Geodesics on an arbitrary ellipsoid of revolution
Charles F. F. Karney
TL;DR
This work extends robust geodesic calculations to ellipsoids of revolution with arbitrary eccentricity by recasting direct/inverse problems in Legendre and Cayley elliptic integrals and by computing geodesic-polygon areas via a discrete sine transform. It introduces a stable longitude formulation, a 1D root-finding strategy for the inverse problem, and a DST-based approach for the area integral, achieving near double-precision accuracy while remaining practical for terrestrial ellipsoids. Implemented in GeographicLib with open-source availability, the methods are validated across oblate and prolate cases and tested on large polygons, including the Poland boundary, with careful attention to numerical precision and performance.
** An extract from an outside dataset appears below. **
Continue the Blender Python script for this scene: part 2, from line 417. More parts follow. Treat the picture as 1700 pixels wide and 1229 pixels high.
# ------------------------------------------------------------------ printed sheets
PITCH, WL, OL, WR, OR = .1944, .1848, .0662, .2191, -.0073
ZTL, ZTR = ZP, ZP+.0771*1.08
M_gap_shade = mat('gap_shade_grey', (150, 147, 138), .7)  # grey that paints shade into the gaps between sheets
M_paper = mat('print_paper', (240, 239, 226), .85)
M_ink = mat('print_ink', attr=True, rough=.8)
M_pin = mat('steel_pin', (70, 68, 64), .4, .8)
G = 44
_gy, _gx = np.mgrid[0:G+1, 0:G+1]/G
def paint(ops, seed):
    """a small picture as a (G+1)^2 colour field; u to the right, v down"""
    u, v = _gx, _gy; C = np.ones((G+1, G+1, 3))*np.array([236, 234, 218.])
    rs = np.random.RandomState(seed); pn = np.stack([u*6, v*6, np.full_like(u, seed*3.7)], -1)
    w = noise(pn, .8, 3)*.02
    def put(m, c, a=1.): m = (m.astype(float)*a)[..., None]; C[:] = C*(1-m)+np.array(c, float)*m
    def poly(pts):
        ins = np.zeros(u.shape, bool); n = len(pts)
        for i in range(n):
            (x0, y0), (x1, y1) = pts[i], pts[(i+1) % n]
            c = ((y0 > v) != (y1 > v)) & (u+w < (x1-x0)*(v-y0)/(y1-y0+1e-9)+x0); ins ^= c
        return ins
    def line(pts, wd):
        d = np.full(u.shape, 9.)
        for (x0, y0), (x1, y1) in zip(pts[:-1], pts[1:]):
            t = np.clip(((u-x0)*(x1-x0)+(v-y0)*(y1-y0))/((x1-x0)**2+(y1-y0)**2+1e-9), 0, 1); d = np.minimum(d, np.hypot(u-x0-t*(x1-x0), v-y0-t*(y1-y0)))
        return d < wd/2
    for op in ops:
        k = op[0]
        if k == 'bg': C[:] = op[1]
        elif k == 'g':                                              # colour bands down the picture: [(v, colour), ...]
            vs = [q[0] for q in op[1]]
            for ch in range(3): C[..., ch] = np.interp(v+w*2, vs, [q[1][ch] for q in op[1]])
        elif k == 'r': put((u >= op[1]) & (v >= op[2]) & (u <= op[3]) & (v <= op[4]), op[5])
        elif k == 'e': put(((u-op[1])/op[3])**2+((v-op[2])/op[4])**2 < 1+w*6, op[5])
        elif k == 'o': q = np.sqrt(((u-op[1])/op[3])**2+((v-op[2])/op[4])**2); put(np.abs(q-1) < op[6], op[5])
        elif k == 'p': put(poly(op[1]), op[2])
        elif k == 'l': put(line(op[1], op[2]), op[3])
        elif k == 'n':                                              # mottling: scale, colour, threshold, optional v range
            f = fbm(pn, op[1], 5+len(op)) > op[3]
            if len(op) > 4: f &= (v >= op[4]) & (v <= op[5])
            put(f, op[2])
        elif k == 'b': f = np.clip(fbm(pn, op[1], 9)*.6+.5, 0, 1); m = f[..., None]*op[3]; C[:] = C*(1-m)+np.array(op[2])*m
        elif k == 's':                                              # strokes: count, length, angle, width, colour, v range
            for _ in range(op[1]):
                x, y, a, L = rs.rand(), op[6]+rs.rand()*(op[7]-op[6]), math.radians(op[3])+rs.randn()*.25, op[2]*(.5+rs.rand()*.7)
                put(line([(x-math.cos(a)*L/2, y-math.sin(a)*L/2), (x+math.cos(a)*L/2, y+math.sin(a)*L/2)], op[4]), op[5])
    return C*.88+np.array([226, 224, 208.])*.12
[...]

The two-part methodology broadens geodesy’s applicability to highly eccentric bodies and provides a robust, efficient toolkit for precise geodesic and polygon-area computations, while clarifying when legacy Taylor-series methods remain preferable for small flattening scenarios.
Abstract
The algorithms given in Karney, J. Geodesy 87, 43-55 (2013), to compute geodesics on terrestrial ellipsoids are extended to apply to ellipsoids of revolution with arbitrary eccentricity. For the direct and inverse geodesic problems, this entails implementing the formulation in terms of elliptic integrals given by Legendre and Cayley. The integral for the area of geodesic polygons is computed in terms of the discrete sine transform of the integrand. In all cases, accuracy close to full machine precision is achieved. An open-source implementation of these algorithms is available.